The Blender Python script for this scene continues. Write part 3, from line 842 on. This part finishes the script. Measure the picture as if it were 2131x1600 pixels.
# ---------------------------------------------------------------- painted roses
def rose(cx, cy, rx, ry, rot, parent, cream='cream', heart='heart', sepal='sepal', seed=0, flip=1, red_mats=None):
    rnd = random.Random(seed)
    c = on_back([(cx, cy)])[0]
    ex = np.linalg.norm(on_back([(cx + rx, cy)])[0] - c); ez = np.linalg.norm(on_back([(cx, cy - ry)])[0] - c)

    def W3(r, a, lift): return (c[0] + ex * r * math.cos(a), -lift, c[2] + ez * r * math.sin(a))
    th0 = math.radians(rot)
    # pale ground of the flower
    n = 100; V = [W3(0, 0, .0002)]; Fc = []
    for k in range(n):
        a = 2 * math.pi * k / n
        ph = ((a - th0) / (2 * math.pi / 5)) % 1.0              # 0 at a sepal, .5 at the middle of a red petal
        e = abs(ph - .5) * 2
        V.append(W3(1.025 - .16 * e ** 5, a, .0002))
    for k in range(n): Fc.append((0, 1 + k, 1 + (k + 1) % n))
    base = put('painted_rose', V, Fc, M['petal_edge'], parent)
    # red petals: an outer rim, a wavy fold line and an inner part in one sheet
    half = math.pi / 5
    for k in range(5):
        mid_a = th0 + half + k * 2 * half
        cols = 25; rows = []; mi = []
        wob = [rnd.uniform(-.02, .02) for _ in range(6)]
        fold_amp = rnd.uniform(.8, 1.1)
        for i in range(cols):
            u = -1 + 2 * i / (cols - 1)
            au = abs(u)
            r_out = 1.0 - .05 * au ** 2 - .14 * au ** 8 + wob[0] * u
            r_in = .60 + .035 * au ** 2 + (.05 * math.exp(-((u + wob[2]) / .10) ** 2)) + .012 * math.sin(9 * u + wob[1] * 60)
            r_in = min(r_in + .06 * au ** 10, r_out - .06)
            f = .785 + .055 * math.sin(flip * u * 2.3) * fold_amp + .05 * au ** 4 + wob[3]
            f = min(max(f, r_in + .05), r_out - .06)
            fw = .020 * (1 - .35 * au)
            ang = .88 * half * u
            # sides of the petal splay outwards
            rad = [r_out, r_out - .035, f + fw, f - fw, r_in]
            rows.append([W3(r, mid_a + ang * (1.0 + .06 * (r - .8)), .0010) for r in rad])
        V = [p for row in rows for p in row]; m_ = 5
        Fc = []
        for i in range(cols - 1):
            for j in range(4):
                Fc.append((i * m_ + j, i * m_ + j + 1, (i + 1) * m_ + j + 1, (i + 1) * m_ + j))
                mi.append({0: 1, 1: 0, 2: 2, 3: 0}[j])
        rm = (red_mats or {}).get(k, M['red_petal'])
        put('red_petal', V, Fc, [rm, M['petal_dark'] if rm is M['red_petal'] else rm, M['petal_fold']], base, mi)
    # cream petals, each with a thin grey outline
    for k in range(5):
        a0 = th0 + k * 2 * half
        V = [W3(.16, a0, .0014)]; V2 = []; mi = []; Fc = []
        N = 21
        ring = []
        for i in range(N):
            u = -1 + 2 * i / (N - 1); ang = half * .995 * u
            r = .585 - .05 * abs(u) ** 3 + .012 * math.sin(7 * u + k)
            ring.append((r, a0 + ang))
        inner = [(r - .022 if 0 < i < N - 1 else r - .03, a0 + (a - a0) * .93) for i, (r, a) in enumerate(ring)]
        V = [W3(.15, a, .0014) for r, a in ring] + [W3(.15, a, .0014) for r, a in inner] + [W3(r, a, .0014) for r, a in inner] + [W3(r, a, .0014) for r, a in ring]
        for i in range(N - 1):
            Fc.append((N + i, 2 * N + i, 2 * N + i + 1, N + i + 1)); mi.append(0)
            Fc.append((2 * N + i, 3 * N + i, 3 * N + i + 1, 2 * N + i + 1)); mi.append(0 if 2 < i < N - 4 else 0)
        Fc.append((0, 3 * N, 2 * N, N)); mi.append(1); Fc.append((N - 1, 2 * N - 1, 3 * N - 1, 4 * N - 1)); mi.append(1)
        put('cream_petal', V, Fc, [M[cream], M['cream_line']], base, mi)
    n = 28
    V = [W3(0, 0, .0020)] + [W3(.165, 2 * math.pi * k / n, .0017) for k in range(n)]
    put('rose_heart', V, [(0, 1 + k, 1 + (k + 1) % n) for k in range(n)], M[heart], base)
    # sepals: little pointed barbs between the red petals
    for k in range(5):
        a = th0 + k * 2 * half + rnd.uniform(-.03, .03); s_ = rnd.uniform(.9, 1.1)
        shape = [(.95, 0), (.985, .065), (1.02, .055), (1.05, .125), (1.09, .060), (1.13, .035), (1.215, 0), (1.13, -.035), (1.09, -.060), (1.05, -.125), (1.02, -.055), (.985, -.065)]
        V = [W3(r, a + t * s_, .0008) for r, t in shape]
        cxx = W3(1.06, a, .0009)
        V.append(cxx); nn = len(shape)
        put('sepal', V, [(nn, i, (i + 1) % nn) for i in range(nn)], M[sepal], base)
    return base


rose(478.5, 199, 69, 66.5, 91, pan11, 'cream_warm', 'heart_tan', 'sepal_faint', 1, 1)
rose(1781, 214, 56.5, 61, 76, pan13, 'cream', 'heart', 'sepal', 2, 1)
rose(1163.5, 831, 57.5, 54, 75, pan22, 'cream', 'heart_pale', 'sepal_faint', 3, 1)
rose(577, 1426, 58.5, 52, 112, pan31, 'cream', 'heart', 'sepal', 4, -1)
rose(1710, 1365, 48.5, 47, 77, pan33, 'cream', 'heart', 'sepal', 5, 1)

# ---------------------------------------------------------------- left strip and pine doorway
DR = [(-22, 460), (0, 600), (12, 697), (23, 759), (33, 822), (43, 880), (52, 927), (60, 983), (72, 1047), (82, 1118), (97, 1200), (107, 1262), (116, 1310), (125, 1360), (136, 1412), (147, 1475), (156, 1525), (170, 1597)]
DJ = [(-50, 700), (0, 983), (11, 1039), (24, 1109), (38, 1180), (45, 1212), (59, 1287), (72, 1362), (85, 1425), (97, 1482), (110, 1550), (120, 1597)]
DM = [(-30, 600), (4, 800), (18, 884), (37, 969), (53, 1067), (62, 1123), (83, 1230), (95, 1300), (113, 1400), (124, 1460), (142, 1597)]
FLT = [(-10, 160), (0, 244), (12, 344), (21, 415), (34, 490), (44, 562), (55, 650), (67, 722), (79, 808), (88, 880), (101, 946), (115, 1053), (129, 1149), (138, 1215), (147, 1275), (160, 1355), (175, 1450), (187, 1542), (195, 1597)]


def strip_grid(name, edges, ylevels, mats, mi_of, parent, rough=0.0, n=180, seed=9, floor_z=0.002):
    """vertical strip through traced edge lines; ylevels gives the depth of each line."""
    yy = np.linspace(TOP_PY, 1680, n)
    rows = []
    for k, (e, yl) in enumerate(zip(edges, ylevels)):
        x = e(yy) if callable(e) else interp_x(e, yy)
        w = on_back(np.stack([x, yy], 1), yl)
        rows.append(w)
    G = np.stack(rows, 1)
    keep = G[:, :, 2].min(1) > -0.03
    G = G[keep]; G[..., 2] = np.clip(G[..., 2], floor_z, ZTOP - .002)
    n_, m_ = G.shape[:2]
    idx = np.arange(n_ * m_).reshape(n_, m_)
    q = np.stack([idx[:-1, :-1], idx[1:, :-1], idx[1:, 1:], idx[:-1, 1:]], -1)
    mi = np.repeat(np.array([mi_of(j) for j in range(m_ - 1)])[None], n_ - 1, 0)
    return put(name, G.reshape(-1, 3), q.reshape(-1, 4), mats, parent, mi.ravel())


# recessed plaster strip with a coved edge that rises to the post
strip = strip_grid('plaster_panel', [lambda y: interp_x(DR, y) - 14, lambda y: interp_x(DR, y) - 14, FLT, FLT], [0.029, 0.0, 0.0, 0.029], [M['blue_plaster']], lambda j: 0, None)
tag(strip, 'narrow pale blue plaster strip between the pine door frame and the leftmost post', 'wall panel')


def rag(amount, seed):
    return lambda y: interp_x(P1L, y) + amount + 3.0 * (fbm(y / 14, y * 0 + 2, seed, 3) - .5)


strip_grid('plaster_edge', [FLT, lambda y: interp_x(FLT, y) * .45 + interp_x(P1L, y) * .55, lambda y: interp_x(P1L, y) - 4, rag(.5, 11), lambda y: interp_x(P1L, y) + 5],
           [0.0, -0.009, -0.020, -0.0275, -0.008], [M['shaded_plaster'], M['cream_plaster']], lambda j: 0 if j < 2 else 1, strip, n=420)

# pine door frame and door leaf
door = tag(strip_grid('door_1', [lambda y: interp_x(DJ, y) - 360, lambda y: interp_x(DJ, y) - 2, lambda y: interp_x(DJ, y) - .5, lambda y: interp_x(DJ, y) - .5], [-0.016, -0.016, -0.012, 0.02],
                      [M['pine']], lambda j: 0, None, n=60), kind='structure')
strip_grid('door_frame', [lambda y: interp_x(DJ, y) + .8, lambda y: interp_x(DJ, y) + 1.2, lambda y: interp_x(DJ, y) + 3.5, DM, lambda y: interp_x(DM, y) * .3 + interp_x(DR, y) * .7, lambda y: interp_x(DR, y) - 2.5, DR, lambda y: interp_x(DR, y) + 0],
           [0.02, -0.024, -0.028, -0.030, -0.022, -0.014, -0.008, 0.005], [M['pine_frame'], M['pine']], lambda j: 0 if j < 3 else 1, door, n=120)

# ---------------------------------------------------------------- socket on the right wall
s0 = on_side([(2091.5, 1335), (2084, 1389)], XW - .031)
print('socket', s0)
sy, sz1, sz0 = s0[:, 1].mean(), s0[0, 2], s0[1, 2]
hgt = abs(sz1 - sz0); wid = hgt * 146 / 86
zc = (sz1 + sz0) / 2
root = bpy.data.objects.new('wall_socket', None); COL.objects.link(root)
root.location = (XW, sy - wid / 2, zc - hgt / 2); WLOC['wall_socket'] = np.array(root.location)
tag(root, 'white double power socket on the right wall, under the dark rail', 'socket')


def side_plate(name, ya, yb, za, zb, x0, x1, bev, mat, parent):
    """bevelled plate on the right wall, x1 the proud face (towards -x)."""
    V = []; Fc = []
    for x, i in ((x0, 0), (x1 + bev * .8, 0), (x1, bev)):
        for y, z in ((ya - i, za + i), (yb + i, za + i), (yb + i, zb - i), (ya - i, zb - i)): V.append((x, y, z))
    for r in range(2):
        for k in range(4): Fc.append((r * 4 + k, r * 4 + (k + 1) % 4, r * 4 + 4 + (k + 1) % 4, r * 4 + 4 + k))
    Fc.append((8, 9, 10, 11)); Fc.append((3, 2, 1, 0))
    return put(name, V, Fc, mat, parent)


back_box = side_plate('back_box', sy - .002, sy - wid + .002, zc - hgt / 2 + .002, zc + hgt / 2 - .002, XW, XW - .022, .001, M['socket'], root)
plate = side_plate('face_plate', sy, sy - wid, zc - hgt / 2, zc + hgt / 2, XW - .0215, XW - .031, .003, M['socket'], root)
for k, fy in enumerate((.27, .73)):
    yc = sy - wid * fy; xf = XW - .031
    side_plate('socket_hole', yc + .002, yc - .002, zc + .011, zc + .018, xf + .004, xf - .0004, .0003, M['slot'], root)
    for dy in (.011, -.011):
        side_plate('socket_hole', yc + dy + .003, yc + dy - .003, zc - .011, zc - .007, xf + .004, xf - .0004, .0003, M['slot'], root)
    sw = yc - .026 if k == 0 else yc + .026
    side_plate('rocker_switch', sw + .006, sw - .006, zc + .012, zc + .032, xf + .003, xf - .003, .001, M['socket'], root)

━━━━━━━━━━

#### [What you need to do]
From the first line of the data above to the line holding "ex = np.linalg.norm(on_back([(cx", reproduce each line exactly; emit no other lines.

#### [Output for this task]
The Blender Python script for this scene continues. Write part 3, from line 842 on. This part finishes the script. Measure the picture as if it were 2131x1600 pixels.
# ---------------------------------------------------------------- painted roses
def rose(cx, cy, rx, ry, rot, parent, cream='cream', heart='heart', sepal='sepal', seed=0, flip=1, red_mats=None):
    rnd = random.Random(seed)
    c = on_back([(cx, cy)])[0]
    ex = np.linalg.norm(on_back([(cx + rx, cy)])[0] - c); ez = np.linalg.norm(on_back([(cx, cy - ry)])[0] - c)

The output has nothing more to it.